注5 売主の取戻権と問屋の取戻権とでこの点の規律が異なっているのは、売買契約と買付委託契約との差異に基づくものと理解してよい。すなわち、売買であれば、売主は、目的物を他に売却できるのが通常であるが、買付委託契約の場合には、受託者は他の者から同様な委託を受けることは予定されておらず、委託者に当該物品を引き取ってもらうよりしかたがないので、53条の適用を否定しつつ、問屋は発送した商品について特別の先取特権を有するとされた。

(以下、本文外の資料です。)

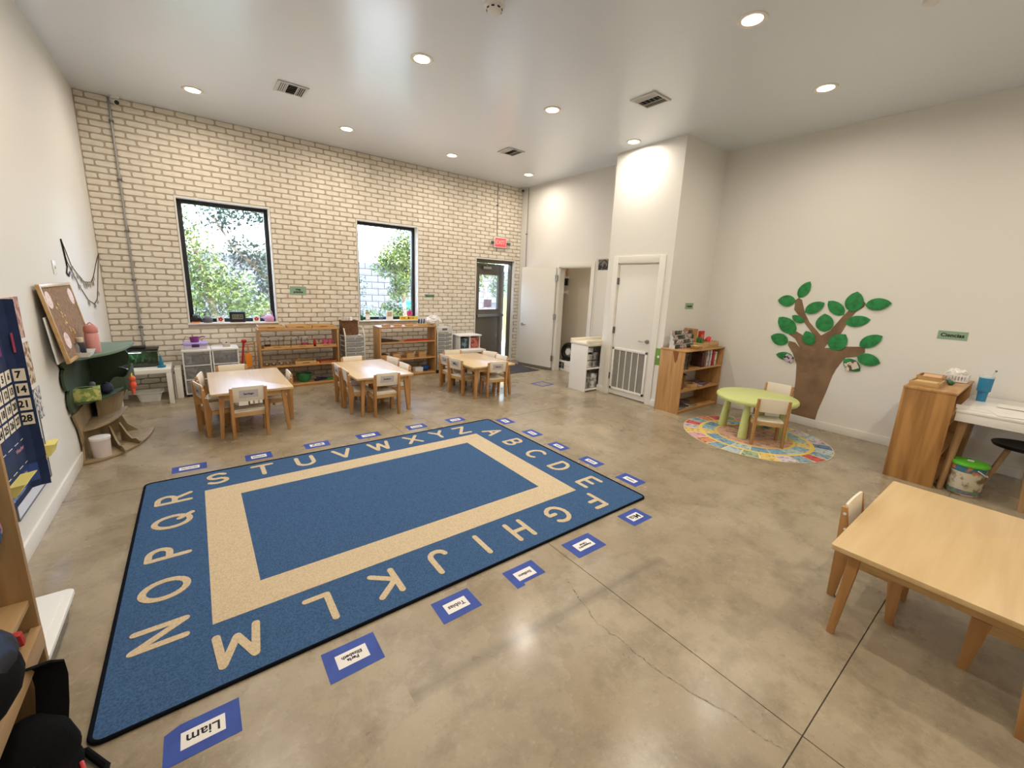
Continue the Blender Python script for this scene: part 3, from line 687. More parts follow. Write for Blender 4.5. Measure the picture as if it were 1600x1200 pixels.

注6 53条1項の解除に遡及効があるかいなかは、解除される契約の特質に依存する。売買契約の解除については、一般に遡及効が肯定される。もし買付委託契約を売買契約と同様に処理しようとして、受託者に53条1項の解除権を与えるとすると、委託契約の遡及的解除をもたらす解除権を与えることになろう。しかし、それは、委任契約の解除に遡及倖を否定している民法652条の規定に反する(実質的な理由は、注5に述べたことである)。特に、委任契約は63条3項が適用される場面では、問屋が委託された物品を既に買い入れて発送しているので、委託契約を遡及的に消滅させることになる契約解除権を破産管財人に与えるのは適当ではない。